Siyasal meşruiyet, hukuk, demokratik normlar ve toplumsal kabul ile inşa edilen bir kavramdır.

Buna karşılık günümüz siyasal ortamında, toplumsal olayların popüler kültür unsurlarıyla harmanlanarak protesto süreçlerine entegre edilmesini siyasal meşruiyetin inşasında emperyalizmin yeni bir silahı olarak görüyoruz.

Nitekim Ekrem İmamoğlu’nun tutuklanmasının ardından Pikachu figürünün sözde bir direniş sembolü gibi kullanılması, bu fenomenin son örneklerinden biri olarak karşımıza çıkmaktadır.

Siyasi mücadelelerin semboller üzerinden yürütülmesi yeni bir olgu değildir. Nazi Almanyası’nda Svastika, Sovyetler Birliği’nde orak-çekiç, Fransız Devrimi’nde kırmızı şapka gibi semboller, belirli bir ideolojik anlatıyı kitleselleştirmek için kullanılmıştır.

 Ancak bu sembollerin ortak noktası, somut bir ideolojik karşılıklarının bulunmasıdır. Oysa Pikachu gibi tamamen apolitik bir karakterin bir protesto aracı haline getirilmesi, gençlerin manipüle edilerek yanlış yönlendirilmesine yol açan bilinçli bir ideolojik hamlenin parçasıdır.

Küresel kapitalizmin ürettiği popüler kültür unsurlarını siyasete entegre eden bu yaklaşım milli bilinç aşındırma politikalarının bir uzantısıdır.

Zihinleri, popüler kültür simgeleriyle işgal edilen gençler, ne için ve kimler adına mücadele ettiklerini sorgulamadan kitlesel bir yönlendirmeye tabi tutulmaktadır.

 Bu, gençleri rasyonel siyaset yapma kapasitesinden uzaklaştıran, millî şuurdan koparan bir sürecin parçasıdır.

Emperyalizm, ülkeleri yalnızca ekonomik ve askeri yollarla değil, kültürel hegemonya yoluyla da etkisiz hale getirmektedir.

Gerçekten de kültürel hegemonya kavramı, emperyalizmin milletleri kendi rızalarıyla teslim almalarının en etkili yöntemlerinden biridir.

Özellikle sosyal medya aracılığıyla  çok kısa sürede insan yığınlarına ulaşan  ve örgütlenen bu protestoların ardında, bilinçli bir şekilde gençliği hedef alan algı operasyonları bulunmaktadır.

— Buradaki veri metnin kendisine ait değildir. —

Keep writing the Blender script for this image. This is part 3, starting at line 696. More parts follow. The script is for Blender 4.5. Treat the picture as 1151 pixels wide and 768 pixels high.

Algoritmalar, gençleri belirli bir ideolojik çizgiye yönlendirecek şekilde programlanmış, kitlelerin tepkisini yönlendirmek için psikolojik operasyonlara uygun bir zemin oluşturmuştur.

Pikachu gibi figürlerin bilinçli bir şekilde protestolarda kullanılması, gençlerin bilinçaltına oynanan bir oyunun parçasıdır.

Protesto hakkı demokrasinin bir gereğidir, ancak bu hakkın manipülasyona açık hale getirilmesi, milli iradenin zayıflatılması anlamına gelir.

Bir haftadır bir çizgi film karakteri etrafında siyasi sevimlilik kazandırılmak istenen gösteriler, gençleri sadece siyasal bilinçten uzaklaştırmakla kalmamakta, istemeden de olsa küresel hegemonik güçlere hizmet edecek birer araç haline getirmektedir.

Batı menşeli popüler kültür unsurlarının siyasal semboller haline getirilmesi, sadece anlık bir protesto stratejisi olarak değerlendirilmemelidir. Bu tür semboller, gençliği kendi tarihinden, milli kimliğinden ve bağımsız düşünce yapısından uzaklaştırarak, emperyalist stratejilere uygun hale getirme amacını taşımaktadır.

Bu noktada sonucu ne olursa olsun gençliğin, emperyalizmin kültürel hegemonyasına teslim olmasına engel olmak zorundayız. Aksi takdirde milli kimliğini koruma mücadelesini ve kültürel bağımsızlığımızı kaybederiz.